Battle of Britpop

Ironie ist nicht unbedingt Noel Gallaghers Stärke. Als Songwriter und Lead-Gitarrist von Oasis, der Band seines betrunkenen Bruders Liam, versuchte er sich an der sehr ernsthaften Rekonstruktion des Sounds seiner Lieblingsband, den Beatles.

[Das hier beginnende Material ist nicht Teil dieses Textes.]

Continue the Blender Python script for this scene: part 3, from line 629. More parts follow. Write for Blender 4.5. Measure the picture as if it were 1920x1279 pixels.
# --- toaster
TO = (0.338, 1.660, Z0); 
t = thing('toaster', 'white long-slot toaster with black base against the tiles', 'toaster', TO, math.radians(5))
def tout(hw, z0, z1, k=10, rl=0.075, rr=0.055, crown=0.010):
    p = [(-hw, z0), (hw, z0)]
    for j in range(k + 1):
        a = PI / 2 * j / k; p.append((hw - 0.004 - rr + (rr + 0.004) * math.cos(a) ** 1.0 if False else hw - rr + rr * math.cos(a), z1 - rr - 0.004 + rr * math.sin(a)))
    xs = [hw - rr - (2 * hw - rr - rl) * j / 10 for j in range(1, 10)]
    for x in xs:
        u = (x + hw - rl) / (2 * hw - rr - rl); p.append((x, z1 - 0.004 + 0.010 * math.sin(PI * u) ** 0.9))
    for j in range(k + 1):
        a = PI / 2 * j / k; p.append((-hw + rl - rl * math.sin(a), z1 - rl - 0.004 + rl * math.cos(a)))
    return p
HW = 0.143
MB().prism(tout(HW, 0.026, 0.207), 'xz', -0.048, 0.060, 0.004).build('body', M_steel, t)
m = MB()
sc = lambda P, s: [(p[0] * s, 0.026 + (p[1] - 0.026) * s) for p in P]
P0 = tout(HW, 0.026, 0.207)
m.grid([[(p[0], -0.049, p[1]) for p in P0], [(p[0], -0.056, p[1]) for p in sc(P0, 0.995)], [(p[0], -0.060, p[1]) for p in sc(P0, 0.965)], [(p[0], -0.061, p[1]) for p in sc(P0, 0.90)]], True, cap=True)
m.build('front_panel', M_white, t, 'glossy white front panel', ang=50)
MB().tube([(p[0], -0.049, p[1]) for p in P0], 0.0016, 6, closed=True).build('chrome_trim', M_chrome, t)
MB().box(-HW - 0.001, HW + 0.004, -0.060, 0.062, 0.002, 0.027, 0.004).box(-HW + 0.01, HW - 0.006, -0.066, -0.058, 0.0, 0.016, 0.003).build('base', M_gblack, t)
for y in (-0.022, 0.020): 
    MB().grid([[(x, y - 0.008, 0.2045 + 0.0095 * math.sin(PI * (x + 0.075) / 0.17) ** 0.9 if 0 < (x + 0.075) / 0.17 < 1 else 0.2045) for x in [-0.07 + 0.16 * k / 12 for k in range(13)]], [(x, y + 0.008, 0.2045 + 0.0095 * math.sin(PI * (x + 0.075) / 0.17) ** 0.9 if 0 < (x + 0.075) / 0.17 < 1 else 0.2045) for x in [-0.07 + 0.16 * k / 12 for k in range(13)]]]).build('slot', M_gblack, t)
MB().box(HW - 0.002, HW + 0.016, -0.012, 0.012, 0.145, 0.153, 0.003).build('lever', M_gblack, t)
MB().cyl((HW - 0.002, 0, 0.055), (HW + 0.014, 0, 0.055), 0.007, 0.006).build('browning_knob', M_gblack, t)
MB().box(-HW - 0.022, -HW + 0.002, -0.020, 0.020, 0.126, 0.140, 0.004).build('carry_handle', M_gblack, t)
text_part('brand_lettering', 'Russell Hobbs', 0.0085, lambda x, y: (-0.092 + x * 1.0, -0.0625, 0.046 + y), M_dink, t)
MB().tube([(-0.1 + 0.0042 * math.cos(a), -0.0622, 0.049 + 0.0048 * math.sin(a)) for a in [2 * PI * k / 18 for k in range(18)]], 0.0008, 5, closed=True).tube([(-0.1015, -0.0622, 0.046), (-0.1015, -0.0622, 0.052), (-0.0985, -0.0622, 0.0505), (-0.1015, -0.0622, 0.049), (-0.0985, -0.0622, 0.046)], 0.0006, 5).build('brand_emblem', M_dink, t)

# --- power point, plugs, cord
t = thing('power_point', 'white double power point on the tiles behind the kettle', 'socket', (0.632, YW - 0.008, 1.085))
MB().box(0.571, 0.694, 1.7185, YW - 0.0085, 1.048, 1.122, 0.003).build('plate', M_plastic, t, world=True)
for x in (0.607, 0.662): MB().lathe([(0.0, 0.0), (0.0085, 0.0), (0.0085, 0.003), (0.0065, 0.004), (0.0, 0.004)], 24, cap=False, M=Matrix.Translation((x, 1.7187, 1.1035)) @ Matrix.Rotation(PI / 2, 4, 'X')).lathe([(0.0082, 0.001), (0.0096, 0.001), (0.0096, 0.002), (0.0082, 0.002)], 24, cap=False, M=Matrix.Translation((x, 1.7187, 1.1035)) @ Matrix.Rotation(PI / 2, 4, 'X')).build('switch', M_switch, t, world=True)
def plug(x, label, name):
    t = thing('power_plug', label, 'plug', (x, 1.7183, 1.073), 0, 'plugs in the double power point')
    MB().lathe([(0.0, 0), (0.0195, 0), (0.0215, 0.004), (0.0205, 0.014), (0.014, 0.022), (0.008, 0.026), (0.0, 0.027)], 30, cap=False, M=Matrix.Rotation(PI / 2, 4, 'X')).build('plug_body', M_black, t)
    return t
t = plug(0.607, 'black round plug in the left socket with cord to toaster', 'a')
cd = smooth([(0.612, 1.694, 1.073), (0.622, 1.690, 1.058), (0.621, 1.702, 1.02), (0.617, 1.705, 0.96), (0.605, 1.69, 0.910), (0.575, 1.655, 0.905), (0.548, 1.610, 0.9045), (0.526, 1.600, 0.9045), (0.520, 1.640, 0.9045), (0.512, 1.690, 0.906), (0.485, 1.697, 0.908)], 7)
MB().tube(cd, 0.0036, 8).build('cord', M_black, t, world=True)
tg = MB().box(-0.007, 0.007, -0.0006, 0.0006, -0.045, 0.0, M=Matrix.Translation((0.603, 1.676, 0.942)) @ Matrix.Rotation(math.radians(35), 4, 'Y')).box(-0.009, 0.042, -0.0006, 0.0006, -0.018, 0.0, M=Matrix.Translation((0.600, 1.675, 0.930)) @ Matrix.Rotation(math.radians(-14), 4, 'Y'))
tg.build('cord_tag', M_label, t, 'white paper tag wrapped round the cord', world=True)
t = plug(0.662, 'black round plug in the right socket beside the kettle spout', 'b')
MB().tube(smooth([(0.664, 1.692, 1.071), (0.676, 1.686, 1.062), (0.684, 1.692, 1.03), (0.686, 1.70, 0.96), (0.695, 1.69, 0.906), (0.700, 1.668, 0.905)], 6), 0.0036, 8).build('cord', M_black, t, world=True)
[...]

Und während jene von der künstlerischen Rivalität von Lennon und McCartney getrieben zu immer neuen Höhen sich aufschwangen, wiederholten Liam und Noel die Geschichte als Farce und stritten sich unter den Augen der Boulevardpresse darum, wen die Mama früher lieber gehabt hat.

Und während man gerne glauben möchte, dass für Noel der persönliche Umgang mit dem jüngeren Bruder die reinste Qual gewesen sein muss, so hatte es doch für interessierte Beobachter eine unterhaltsame Note, als Liam sich bei Konzerten krank meldete, nur um dann aus dem Publikum heraus über die mäßige Leistung der Band zu pöbeln.

Da alles interne Gehacke richtigen Rockstars nicht genügen kann, um der Welt ihre Bedeutung mitzuteilen, brauchte auch Oasis einen ordentlichen externen Antagonisten. Auftritt Blur. Von der britischen Musikpresse in Stellung gebracht, war der finale Schlagabtausch 1995 die gleichzeitige Veröffentlichung der Singles „Roll with it“ (Oasis) und „Country House“ (Blur). Als „British Heavyweight Championship“ wurde das aufgemacht, und das Kalkül des Blur-Frontmannes Damon Albarn ging auf. Die Rivalität mit der bis zum Schluss kommerziell erfolgreicheren Band der Gallagher-Brüder half Blur zu neuer Popularität, in diesem Falle überholten sie Oasis sogar in den Verkaufszahlen. Ironisch, nicht wahr?

Finanziell aber schnitten Oasis besser ab, ihre Single wurde schließlich zu einem höheren Ladenpreis verkauft. Noel Gallagher aber musste Damon Albarn in einem wütenden Interview unbedingt noch Aids an den Hals wünschen. Dafür entschuldigte er sich zwar umgehend, man war aber doch versucht, Liam auf ein Oasis-Konzert zu begleiten und mit ihm gemeinsam den Bruder aus dem Publikum heraus zu verhöhnen. Inzwischen sind alle älter geworden. Damon Albarn hat es mit den Gorrilaz geschafft, Oasis auch international den Rang abzulaufen. Liam Gallagher betrinkt sich mit dem Rumpf der vormaligen Band jetzt wieder auf der Bühne und Noel Gallagher versuchte sich mal in Ironie. High Flying Birds nannte er seine neue Band, was ein hübscher Name für eine kleine Clubcombo gewesen wäre. Da diese jedoch, so kann man anhand der Begeisterung von Fans und Presse sagen, ganz schön hoch fliegen, hat das mit dem entspannten Augenzwinkern mal wieder nicht so ganz geklappt. Gibt aber Schlimmeres. DANIÉL KRETSCHMAR

■ Noel Gallagher’s High Flying Birds: Max-Schmeling-Halle, 9. 3.